● Set problem
Check each line of the data for "image" and select those that have it.

● Data section
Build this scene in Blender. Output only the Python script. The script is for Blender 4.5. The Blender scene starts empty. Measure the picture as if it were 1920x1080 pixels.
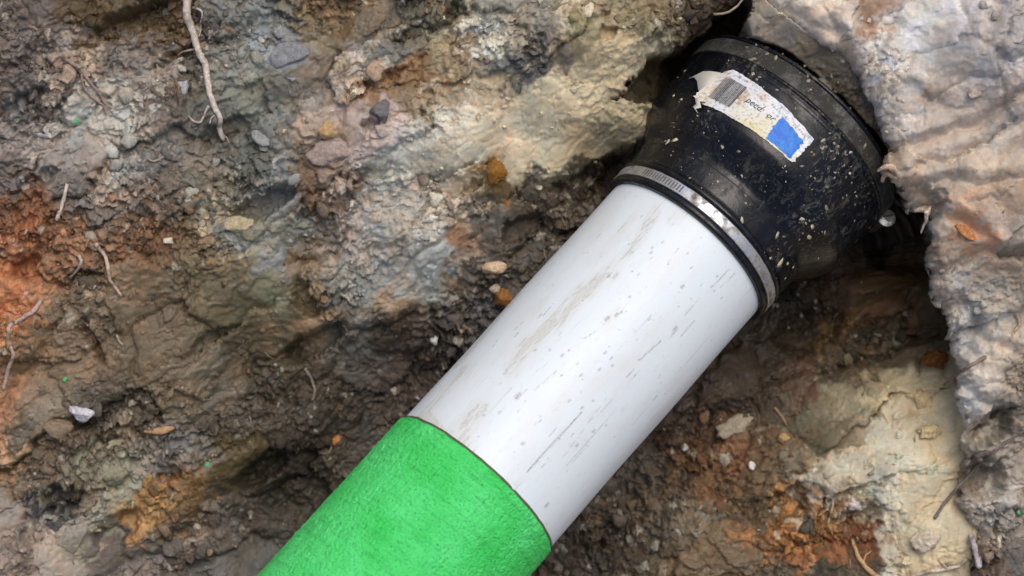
import bpy, bmesh, math, random
import numpy as np
from mathutils import Vector, Matrix, noise as mnoise

# ------------------------------------------------------------------ camera, sky, sun, exposure
S = 0.00031            # metres covered by one unit of the site grid (1920 units across)
D = 1.55               # height of the camera above the pipe axis at the coupling
scene = bpy.context.scene
C = scene.collection
cam = bpy.data.cameras.new('camera')
cam.sensor_width = 36.0
cam.lens = 18.0 / (960 * S / D)
cam.clip_start = 0.05
cam.clip_end = 200
cam.dof.use_dof = True
cam.dof.focus_distance = D - 0.045
cam.dof.aperture_fstop = 6.5
camo = bpy.data.objects.new('camera', cam)
camo.location = (0, 0, D)
C.objects.link(camo)
scene.camera = camo

SUN_EL, SUN_AZ = math.radians(62), math.radians(66)     # azimuth counted from +X towards +Y
w = bpy.data.worlds.new('World')
scene.world = w
w.use_nodes = True
wt = w.node_tree
sky = wt.nodes.new('ShaderNodeTexSky')
sky.sky_type = 'NISHITA'
sky.sun_disc = False
sky.sun_elevation = SUN_EL
sky.sun_rotation = math.pi / 2 - SUN_AZ
sky.air_density = 0.7
sky.dust_density = 4.0
sky.ozone_density = 0.0
wt.links.new(sky.outputs[0], wt.nodes['Background'].inputs[0])
wt.nodes['Background'].inputs[1].default_value = 0.15
sun = bpy.data.lights.new('sun', 'SUN')
sun.energy = 0.95
sun.angle = math.radians(40)
sun.color = (1.0, 0.97, 0.92)
suno = bpy.data.objects.new('sun', sun)
sd_ = Vector((math.cos(SUN_EL) * math.cos(SUN_AZ), math.cos(SUN_EL) * math.sin(SUN_AZ), math.sin(SUN_EL)))
suno.rotation_euler = sd_.to_track_quat('Z', 'Y').to_euler()
suno.location = sd_ * 3
C.objects.link(suno)
vs = scene.view_settings
vs.view_transform = 'Standard'
vs.look = 'None'
vs.gamma = 1.0
vs.use_curve_mapping = False
vs.exposure = 0.08

# ------------------------------------------------------------------ small helpers
rnd = random.Random(7)
f32 = np.float32

def lin(c):
    out = []
    for v in c:
        v = v / 255.0
        out.append(v / 12.92 if v <= 0.04045 else ((v + 0.055) / 1.055) ** 2.4)
    return np.array(out, f32)

def site(px, py, z=0.0):
    """photo position + height -> metres"""
    k = S * (D - z) / D
    return ((px - 960) * k, (540 - py) * k)

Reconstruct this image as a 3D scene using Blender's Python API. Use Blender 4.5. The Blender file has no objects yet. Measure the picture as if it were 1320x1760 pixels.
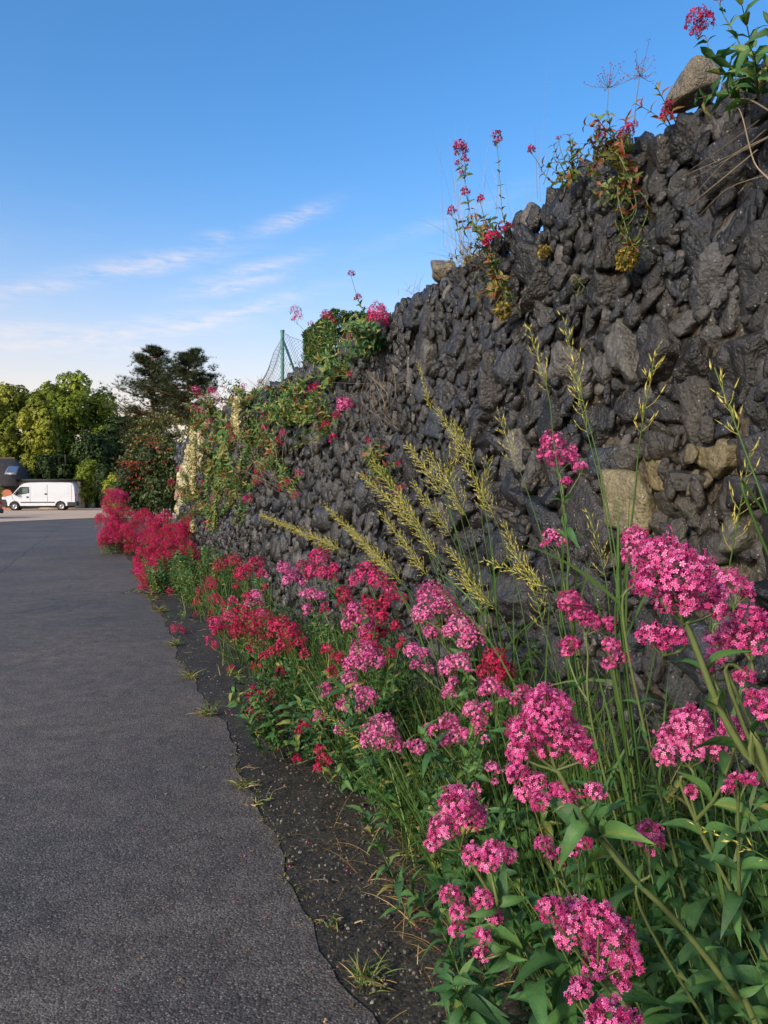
import bpy, math, random
import numpy as np
from mathutils import Vector
random.seed(7)
rng = np.random.default_rng(7)
R = math.radians
scene = bpy.context.scene
COL = scene.collection

# ---------------------------------------------------------------- camera and frame of the place
F = 1321.0                       # focal length in photo pixels
CH = 1.4                         # eye height
PITCH = math.atan(33 / F)
cam_d = bpy.data.cameras.new('camera')
cam = bpy.data.objects.new('camera', cam_d)
COL.objects.link(cam)
cam.location = (0, 0, CH)
cam.rotation_euler = (math.pi / 2 - PITCH, 0, 0)
cam_d.sensor_width = 36.0
cam_d.lens = 36.0 * F / 1760.0
cam_d.clip_start = 0.05
cam_d.clip_end = 4000
scene.camera = cam

DV = np.array([-0.347, 0.938, 0.0]); DV /= np.linalg.norm(DV)     # along the wall, away from us
NV = np.array([DV[1], -DV[0], 0.0])                                # across, from the road into the wall
D_WALL = 1.9
UP = np.array([0.0, 0.0, 1.0])


def ray(px, py):
    xc = (px - 660) / F
    yc = (880 - py) / F
    d = np.array([xc, math.cos(PITCH) + yc * math.sin(PITCH), -math.sin(PITCH) + yc * math.cos(PITCH)])
    return d / d[1]


def at_z(px, py, z):
    return np.array([0, 0, CH]) + ray(px, py) * z


def z_of(px, N):
    return N / ((px - 660) / F * NV[0] + NV[1])


def at_n(px, py, N):
    return at_z(px, py, z_of(px, N))


def at_g(px, py, h=0.0):
    d = ray(px, py)
    return np.array([0, 0, CH]) + d * ((CH - h) / -d[2])


def wt(t, N, h):
    return DV * t + NV * N + UP * h


# ---------------------------------------------------------------- mesh building
class MB:
    def __init__(s):
        s.v = []; s.f = {}; s.n = 0; s.t = []; s.c = []; s.hasc = False

    def add(s, v, faces, tint=0.5, col=None):
        v = np.asarray(v, float).reshape(-1, 3)
        for fa in (faces if isinstance(faces, list) and len(faces) and isinstance(faces[0], np.ndarray) and faces[0].ndim == 2 else [np.asarray(faces)]):
            if fa.size:
                s.f.setdefault(fa.shape[1], []).append(fa + s.n)
        s.v.append(v)
        s.t.append(np.broadcast_to(np.asarray(tint, float), (len(v),)))
        if col is not None:
            s.hasc = True
            s.c.append(np.broadcast_to(np.asarray(col, float), (len(v), 3)))
        else:
            s.c.append(np.zeros((len(v), 3)))
        s.n += len(v)

    def copies(s, tv, tfs, M, P, tint=None, ttint=None, col=None):
        """template verts tv (n,3), faces list, M (k,3,3) columns = axes, P (k,3)"""
        k = len(P)
        if k == 0:
            return
        n = len(tv)
        V = np.einsum('kij,nj->kni', M, tv) + P[:, None, :]
        off = (np.arange(k) * n)[:, None, None]
        fs = [(fa[None] + off).reshape(-1, fa.shape[1]) for fa in tfs]
        T = np.full((k, n), 0.5)
        if tint is not None:
            T = np.repeat(np.asarray(tint, float)[:, None], n, 1)
        if ttint is not None:
            T = T * ttint[None]
        C = None
        if col is not None:
            C = np.repeat(col[:, None, :], n, 1).reshape(-1, 3)
        s.add(V.reshape(-1, 3), fs, T.reshape(-1), C)

    def mesh(s, name, smooth=True):
        me = bpy.data.meshes.new(name)
        V = np.concatenate(s.v) if s.v else np.zeros((0, 3))
        me.vertices.add(len(V)); me.vertices.foreach_set('co', V.astype(np.float32).ravel())
        lv = []; lt = []
        for k, fl in s.f.items():
            fa = np.concatenate(fl)
            lv.append(fa.ravel()); lt.append(np.full(len(fa), k, np.int32))
        lv = np.concatenate(lv).astype(np.int32); lt = np.concatenate(lt)
        ls = np.concatenate([[0], np.cumsum(lt)[:-1]]).astype(np.int32)
        me.loops.add(len(lv)); me.loops.foreach_set('vertex_index', lv)
        me.polygons.add(len(lt)); me.polygons.foreach_set('loop_start', ls); me.polygons.foreach_set('loop_total', lt)
        if smooth:
            me.polygons.foreach_set('use_smooth', np.ones(len(lt), bool))
        me.update(calc_edges=True)
        a = me.attributes.new('tint', 'FLOAT', 'POINT')
        a.data.foreach_set('value', np.concatenate(s.t).astype(np.float32))
        if s.hasc:
            a = me.attributes.new('hue', 'FLOAT_COLOR', 'POINT')
            c = np.concatenate(s.c); c = np.concatenate([c, np.ones((len(c), 1))], 1)
            a.data.foreach_set('color', c.astype(np.float32).ravel())
        me.validate()
        return me

    def obj(s, name, mat, parent=None, smooth=True, **props):
        me = s.mesh(name, smooth)
        for m in (mat if isinstance(mat, (list, tuple)) else [mat]):
            me.materials.append(m)
        o = bpy.data.objects.new(name, me)
        COL.objects.link(o)
        if parent is not None:
            o.parent = parent
            # parts are written in world coordinates: undo the chain of parents' offsets
            off = Vector((0, 0, 0)); p = parent
            while p is not None:
                off += p.location; p = p.parent
            if off.length > 1e-9:
                co = np.empty(len(me.vertices) * 3, np.float32); me.vertices.foreach_get('co', co)
                co = co.reshape(-1, 3) - np.array(off, np.float32)
                me.vertices.foreach_set('co', co.ravel()); me.update()
        for k, v in props.items():
            o[k] = v
        return o


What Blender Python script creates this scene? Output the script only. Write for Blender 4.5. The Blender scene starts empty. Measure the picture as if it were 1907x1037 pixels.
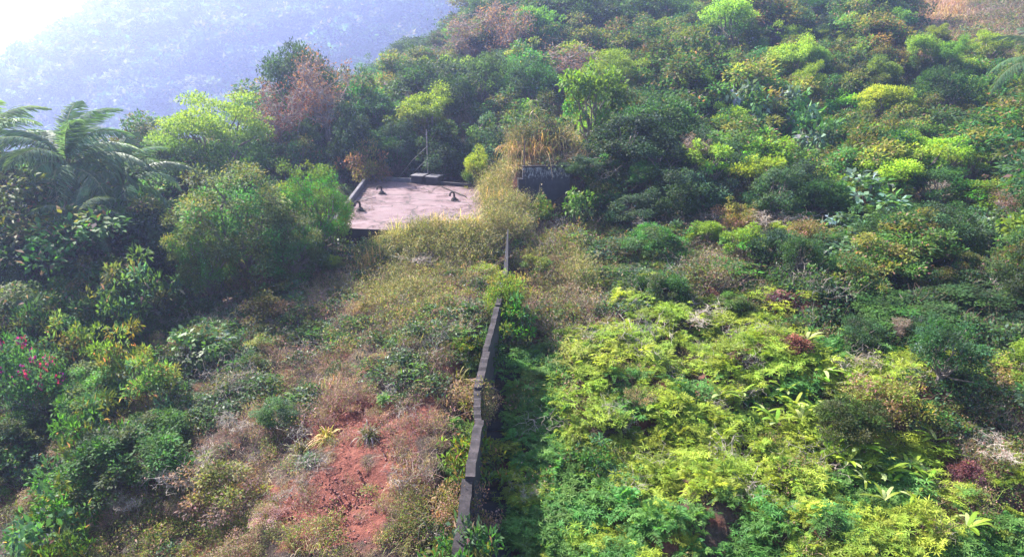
import bpy, math
import numpy as np
from mathutils import Vector

R = math.radians
C = bpy.context.scene.collection
scene = bpy.context.scene

# ---------------------------------------------------------------- camera, sky, sun, exposure
PITCH, FPX, CX, CY = 20.0, 1300.0, 953.5, 518.5
cam = bpy.data.cameras.new('camera')
cam.sensor_width = 36.0
cam.lens = FPX * 36.0 / 1907.0
cam.clip_start = 0.1
cam.clip_end = 12000
camo = bpy.data.objects.new('camera', cam)
C.objects.link(camo)
camo.rotation_euler = (R(90 - PITCH), 0, 0)
scene.camera = camo

SUN_AZ, SUN_EL = -52.0, 43.0          # azimuth from +Y towards +X
world = bpy.data.worlds.new('World')
scene.world = world
world.use_nodes = True
wn = world.node_tree.nodes
wl = world.node_tree.links
bg = wn['Background']
sky = wn.new('ShaderNodeTexSky')
sky.sky_type = 'NISHITA'
sky.sun_disc = False
sky.sun_elevation = R(SUN_EL)
sky.sun_rotation = R(SUN_AZ)
sky.air_density = 1.3
sky.dust_density = 1.5
wl.new(sky.outputs[0], bg.inputs[0])
bg.inputs[1].default_value = 0.10
sun = bpy.data.lights.new('sun', 'SUN')
sun.energy = 5.0
sun.angle = R(0.5)
sun.color = (1.0, 0.94, 0.84)
suno = bpy.data.objects.new('sun', sun)
C.objects.link(suno)
sdir = Vector((math.sin(R(SUN_AZ)) * math.cos(R(SUN_EL)), math.cos(R(SUN_AZ)) * math.cos(R(SUN_EL)), math.sin(R(SUN_EL))))
suno.rotation_euler = sdir.to_track_quat('Z', 'Y').to_euler()
suno.location = sdir * 60
scene.view_settings.view_transform = 'Standard'
scene.view_settings.look = 'None'
scene.view_settings.gamma = 1.0
scene.view_settings.exposure = 1.75
cy = scene.cycles
cy.max_bounces = 6
cy.diffuse_bounces = 3
cy.glossy_bounces = 2
cy.transmission_bounces = 3
cy.volume_bounces = 1
cy.use_denoising = True
cy.sample_clamp_indirect = 4.0

# ---------------------------------------------------------------- projection helpers (photo pixels <-> places)
cP, sP = math.cos(R(PITCH)), math.sin(R(PITCH))


def proj(x, y, z):
    dep = y * cP - z * sP
    return CX + FPX * x / dep, CY - FPX * (y * sP + z * cP) / dep


def ray(px, py):
    a, b = (px - CX) / FPX, (CY - py) / FPX
    return np.array([a, cP + b * sP, -sP + b * cP])


def at_y(px, py, y):
    d = ray(px, py)
    return d * (y / d[1])


def at_z(px, py, z):
    d = ray(px, py)
    return d * (z / d[2])


# ---------------------------------------------------------------- terrain
_ng = np.random.default_rng(5)
_tab = _ng.random((64, 64))


def vnoise(x, y):
    x = np.asarray(x, float); y = np.asarray(y, float)
    xi = np.floor(x).astype(int); yi = np.floor(y).astype(int)
    fx = x - xi; fy = y - yi
    fx = fx * fx * (3 - 2 * fx); fy = fy * fy * (3 - 2 * fy)
    g = lambda i, j: _tab[i % 64, j % 64]
    return (g(xi, yi) * (1 - fx) + g(xi + 1, yi) * fx) * (1 - fy) + (g(xi, yi + 1) * (1 - fx) + g(xi + 1, yi + 1) * fx) * fy


def fbm(x, y, o=4):
    s, a, t = 0, .5, 0
    for k in range(o):
        s = s + a * vnoise(x * 2 ** k + 17 * k, y * 2 ** k + 5 * k); t += a; a *= .5
    return s / t


def sstep(t):
    t = np.clip(t, 0, 1)
    return t * t * (3 - 2 * t)


SLAB_Z = -11.3
CREST_Y = [-400, 30, 42, 50, 60, 85, 120, 200, 300]
CREST_X = [-70, -50, -40, -30, -20, -9, -5, 8, 30]


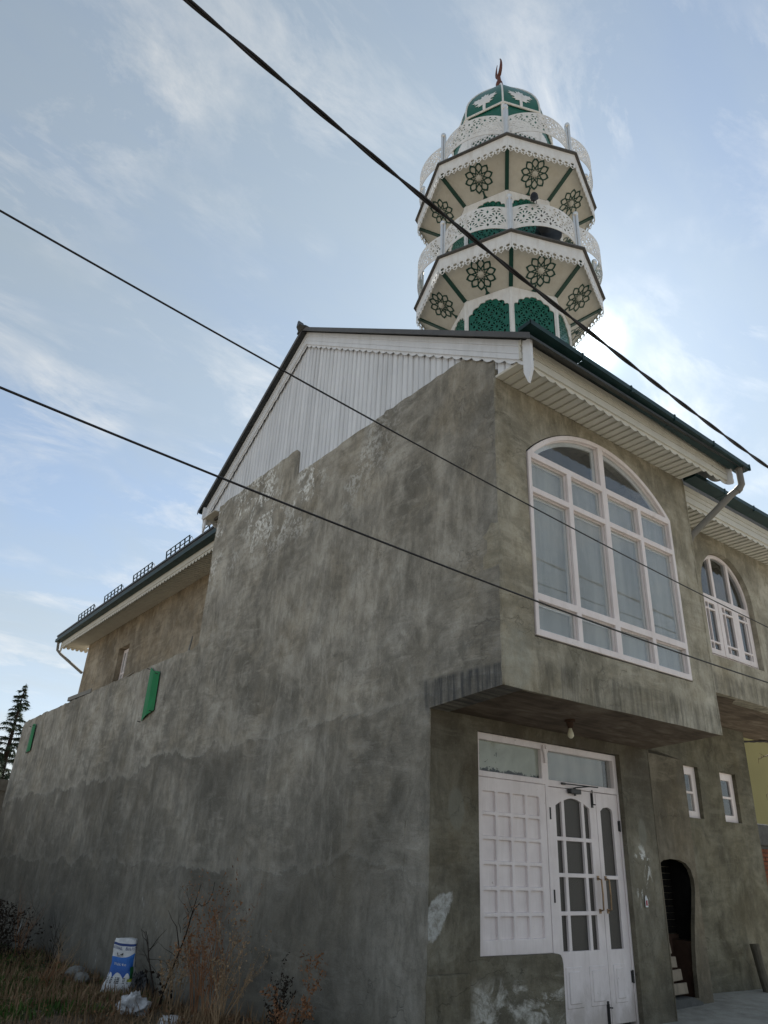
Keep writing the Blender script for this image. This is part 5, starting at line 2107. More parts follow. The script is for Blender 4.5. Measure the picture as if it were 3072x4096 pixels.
# ================================================================== vegetation
def twig(mb, p, d, L, r_, depth, g, spread=0.6, curve=0.25, n=5, kids=(2, 4), up=0.15, leafs=None, sides=5):
    pts = [Vector(p)]
    d = Vector(d).normalized()
    rad = [r_]
    for i in range(n):
        d = (d + Vector((g.gauss(0, curve), g.gauss(0, curve), g.gauss(0, curve) + up)) * (1.0 / n) * 2).normalized()
        pts.append(pts[-1] + d * (L / n))
        rad.append(r_ * (1 - 0.75 * (i + 1) / n))
    mb.tube(pts, rad, sides if depth > 0 else 3, False)
    if leafs and depth <= 1:
        leafs(mb, pts, g)
    if depth > 0:
        for _ in range(g.randint(*kids)):
            i = g.randint(max(1, n // 3), n)
            q = pts[i]
            dd = (pts[i] - pts[i - 1]).normalized()
            side = Vector((g.gauss(0, 1), g.gauss(0, 1), g.gauss(0, 0.6))).normalized()
            nd_ = (dd + side * spread).normalized()
            twig(mb, q, nd_, L * g.uniform(0.4, 0.7), rad[i] * 0.75 + 0.0004, depth - 1, g, spread, curve, max(3, n - 1), kids, up, leafs, sides)
    return pts


def clamp_wall(mb, xmax=-0.03):
    mb.v = [(min(x, xmax - 0.02 * ((i * 7) % 5) / 5), y, z) if y > -0.5 else (x, y, z) for i, (x, y, z) in enumerate(mb.v)]


def seedheads(mb, pts, g):
    for p in pts[1:]:
        if g.random() < 0.75:
            for _ in range(2):
                c = p + Vector((g.gauss(0, 0.012), g.gauss(0, 0.012), g.gauss(0, 0.012)))
                s = g.uniform(0.007, 0.016)
                a = Vector((g.gauss(0, 1), g.gauss(0, 1), g.gauss(0, 1))).normalized() * s
                b_ = Vector((g.gauss(0, 1), g.gauss(0, 1), g.gauss(0, 1))).normalized() * s
                mb.add([c - a, c + b_, c + a, c - b_], [(0, 1, 2, 3)])


# bare shrub against the wall
sh = empty('bare_shrub', (-0.30, 5.40, gz(0, 5.4)))
tag(sh, 'bare dark shrub with long forked branches beside the white sack', 'shrub')
g = random.Random(12)
mb = MB()
b0 = Vector((0, 0, -0.02))


def path(P, r0, r1, n=6):
    P = [Vector(p) for p in P]
    mb.tube(P, [r0 + (r1 - r0) * i / (len(P) - 1) for i in range(len(P))], n, False)


# main limbs follow the photo: one leaning right and up, one left
path([b0, (0.0, -0.15, 0.25), (0.02, -0.33, 0.55), (0.03, -0.45, 0.78), (0.02, -0.55, 0.98), (0.02, -0.60, 1.10), (0.03, -0.68, 1.32)], 0.013, 0.003)
path([(0.03, -0.45, 0.78), (0.02, -0.53, 0.90), (0.0, -0.58, 0.96), (0.0, -0.66, 1.06), (0.02, -0.72, 1.12), (0.02, -0.80, 1.10), (0.03, -0.92, 1.14), (0.03, -1.02, 1.24), (0.03, -1.04, 1.36)], 0.007, 0.0025)
path([(0.02, -0.36, 0.60), (0.0, -0.30, 0.74), (0.0, -0.22, 0.84), (0.0, -0.05, 0.90), (0.02, 0.15, 0.98)], 0.007, 0.0025)
path([b0, (-0.02, 0.20, 0.22), (-0.02, 0.45, 0.45), (0.0, 0.62, 0.62), (0.0, 0.72, 0.70)], 0.011, 0.004)
path([(-0.01, 0.55, 0.55), (0.0, 0.75, 0.68), (0.02, 0.95, 0.70)], 0.005, 0.002)
path([(-0.01, 0.5, 0.5), (0.0, 0.30, 0.66), (0.02, 0.12, 0.78)], 0.006, 0.002)
for i in range(26):
    t = g.random()
    p = Vector((g.gauss(0, 0.03), -0.6 * t + 0.15 * g.gauss(0, 1) * t, 1.1 * t)) if g.random() < 0.65 else Vector((0, 0.7 * t, 0.65 * t))
    twig(mb, p, (g.gauss(-0.3, 0.5), g.gauss(0, 1), g.uniform(0.1, 1)), g.uniform(0.12, 0.34), 0.0035, 1, g, 0.8, 0.5, 5, (1, 2), 0.1)
wx = sh.location.x
mb.v = [(min(x, -0.03 - wx), y, z) for x, y, z in mb.v]
mb.build('branches', M['bark'], sh, smooth=True)
mb = MB()
for i in range(26):
    c = Vector((g.gauss(-0.05, 0.06), g.gauss(-0.1, 0.22), abs(g.gauss(0.14, 0.12))))
    a = Vector((g.gauss(0, 1), g.gauss(0, 1), g.gauss(0, 1))).normalized() * 0.035
    b_ = Vector((g.gauss(0, 1), g.gauss(0, 1), g.gauss(0, 1))).normalized() * 0.022
    mb.add([c - a, c + b_, c + a, c - b_], [(0, 1, 2, 3)])
mb.build('withered_leaves', M['bark'], sh)


def weed(name, x, y, h, n, seed, mat, label, lean=(0, 0), depth=2, r_=0.0075, spread=0.55, seeds=True, kids=(2, 4), wide=0.09):
    z = gz(x, y)
    e = empty(name, (x, y, z))
    tag(e, label, 'weed', 'dry weeds along the wall')
    g = random.Random(seed)
    mb = MB()
    for i in range(n):
        p = (g.gauss(0, wide * 0.6), g.gauss(0, wide), -0.02)
        d = (lean[0] + g.gauss(0, 0.14), lean[1] + g.gauss(0, 0.2), 1)
        twig(mb, p, d, h * g.uniform(0.6, 1.0), r_, depth, g, spread, 0.22, 6, kids, 0.12, seedheads if seeds else None, 4)
    mb.v = [(min(px, -0.025 - x), py, max(pz, -0.05)) for px, py, pz in mb.v]
    mb.build('stalks', mat, e)
    return e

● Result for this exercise
Reconstruct this image as a 3D scene using Blender's Python API. Use Blender 4.5. The Blender file has no objects yet. Measure the picture as if it were 1320x1760 pixels.
Keep writing the Blender script for this image. This is part 5, starting at line 2107. More parts follow. The script is for Blender 4.5. Measure the picture as if it were 3072x4096 pixels.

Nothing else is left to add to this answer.